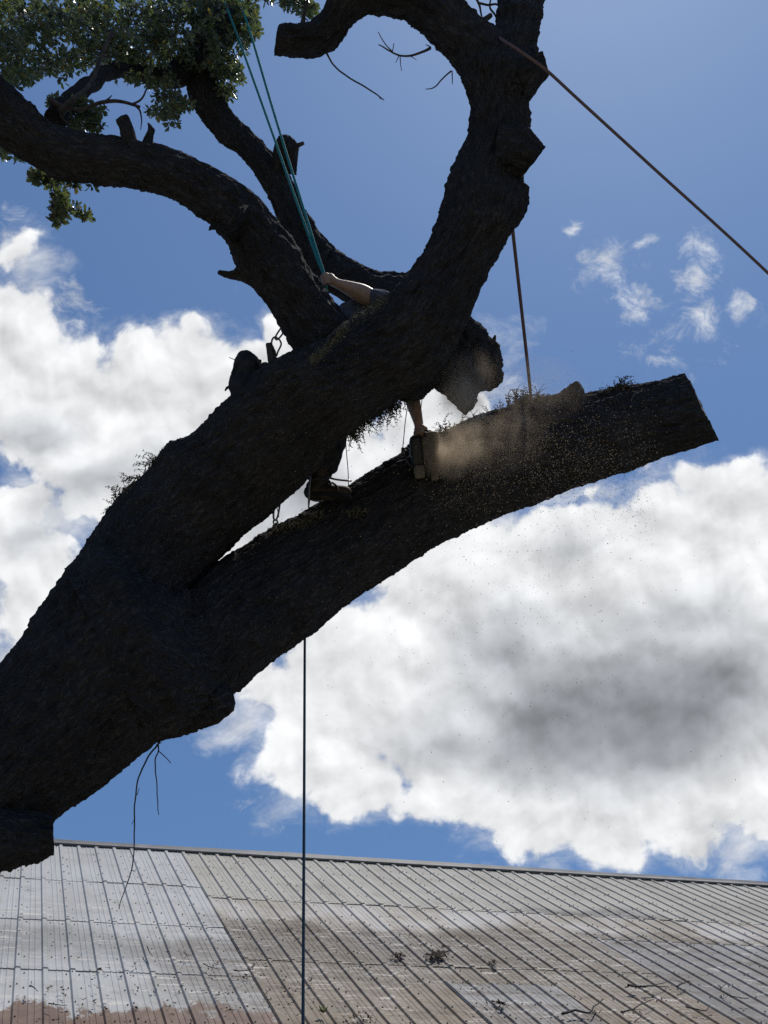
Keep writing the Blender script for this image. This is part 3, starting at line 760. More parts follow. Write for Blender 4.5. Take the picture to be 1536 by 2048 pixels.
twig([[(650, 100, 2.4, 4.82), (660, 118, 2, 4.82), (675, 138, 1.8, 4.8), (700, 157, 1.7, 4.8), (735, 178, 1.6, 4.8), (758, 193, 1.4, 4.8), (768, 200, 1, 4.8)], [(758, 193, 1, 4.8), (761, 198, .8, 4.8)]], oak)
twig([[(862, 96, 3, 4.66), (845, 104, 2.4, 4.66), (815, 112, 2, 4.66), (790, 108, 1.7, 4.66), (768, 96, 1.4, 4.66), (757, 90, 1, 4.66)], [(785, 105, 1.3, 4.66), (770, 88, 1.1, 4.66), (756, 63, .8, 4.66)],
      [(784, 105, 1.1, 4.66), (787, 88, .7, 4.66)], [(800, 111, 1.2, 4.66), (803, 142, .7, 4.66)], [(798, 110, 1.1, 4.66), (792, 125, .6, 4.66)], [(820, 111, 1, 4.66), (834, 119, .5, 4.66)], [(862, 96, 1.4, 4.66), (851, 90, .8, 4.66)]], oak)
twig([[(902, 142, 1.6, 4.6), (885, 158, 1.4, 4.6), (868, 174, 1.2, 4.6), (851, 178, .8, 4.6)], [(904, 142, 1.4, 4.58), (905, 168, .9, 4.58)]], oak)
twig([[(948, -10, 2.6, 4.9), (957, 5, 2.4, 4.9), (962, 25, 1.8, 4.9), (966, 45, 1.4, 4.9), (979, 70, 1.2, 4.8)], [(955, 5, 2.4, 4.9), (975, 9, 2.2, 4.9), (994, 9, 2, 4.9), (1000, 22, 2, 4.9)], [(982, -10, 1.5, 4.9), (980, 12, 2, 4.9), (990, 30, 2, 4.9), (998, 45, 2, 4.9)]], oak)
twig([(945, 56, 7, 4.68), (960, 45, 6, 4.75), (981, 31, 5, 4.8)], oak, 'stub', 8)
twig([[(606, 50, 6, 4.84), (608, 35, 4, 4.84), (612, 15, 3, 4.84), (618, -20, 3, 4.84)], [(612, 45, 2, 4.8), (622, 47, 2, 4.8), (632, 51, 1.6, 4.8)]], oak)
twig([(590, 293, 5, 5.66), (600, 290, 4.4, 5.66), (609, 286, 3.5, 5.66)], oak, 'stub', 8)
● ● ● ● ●
## GIVEN REQUEST
Transcribe the whole listing exactly. Pictures stay out of your copy.

## ANSWER BELOW
Keep writing the Blender script for this image. This is part 3, starting at line 760. More parts follow. Write for Blender 4.5. Take the picture to be 1536 by 2048 pixels.
twig([[(650, 100, 2.4, 4.82), (660, 118, 2, 4.82), (675, 138, 1.8, 4.8), (700, 157, 1.7, 4.8), (735, 178, 1.6, 4.8), (758, 193, 1.4, 4.8), (768, 200, 1, 4.8)], [(758, 193, 1, 4.8), (761, 198, .8, 4.8)]], oak)
twig([[(862, 96, 3, 4.66), (845, 104, 2.4, 4.66), (815, 112, 2, 4.66), (790, 108, 1.7, 4.66), (768, 96, 1.4, 4.66), (757, 90, 1, 4.66)], [(785, 105, 1.3, 4.66), (770, 88, 1.1, 4.66), (756, 63, .8, 4.66)],
      [(784, 105, 1.1, 4.66), (787, 88, .7, 4.66)], [(800, 111, 1.2, 4.66), (803, 142, .7, 4.66)], [(798, 110, 1.1, 4.66), (792, 125, .6, 4.66)], [(820, 111, 1, 4.66), (834, 119, .5, 4.66)], [(862, 96, 1.4, 4.66), (851, 90, .8, 4.66)]], oak)
twig([[(902, 142, 1.6, 4.6), (885, 158, 1.4, 4.6), (868, 174, 1.2, 4.6), (851, 178, .8, 4.6)], [(904, 142, 1.4, 4.58), (905, 168, .9, 4.58)]], oak)
twig([[(948, -10, 2.6, 4.9), (957, 5, 2.4, 4.9), (962, 25, 1.8, 4.9), (966, 45, 1.4, 4.9), (979, 70, 1.2, 4.8)], [(955, 5, 2.4, 4.9), (975, 9, 2.2, 4.9), (994, 9, 2, 4.9), (1000, 22, 2, 4.9)], [(982, -10, 1.5, 4.9), (980, 12, 2, 4.9), (990, 30, 2, 4.9), (998, 45, 2, 4.9)]], oak)
twig([(945, 56, 7, 4.68), (960, 45, 6, 4.75), (981, 31, 5, 4.8)], oak, 'stub', 8)
twig([[(606, 50, 6, 4.84), (608, 35, 4, 4.84), (612, 15, 3, 4.84), (618, -20, 3, 4.84)], [(612, 45, 2, 4.8), (622, 47, 2, 4.8), (632, 51, 1.6, 4.8)]], oak)
twig([(590, 293, 5, 5.66), (600, 290, 4.4, 5.66), (609, 286, 3.5, 5.66)], oak, 'stub', 8)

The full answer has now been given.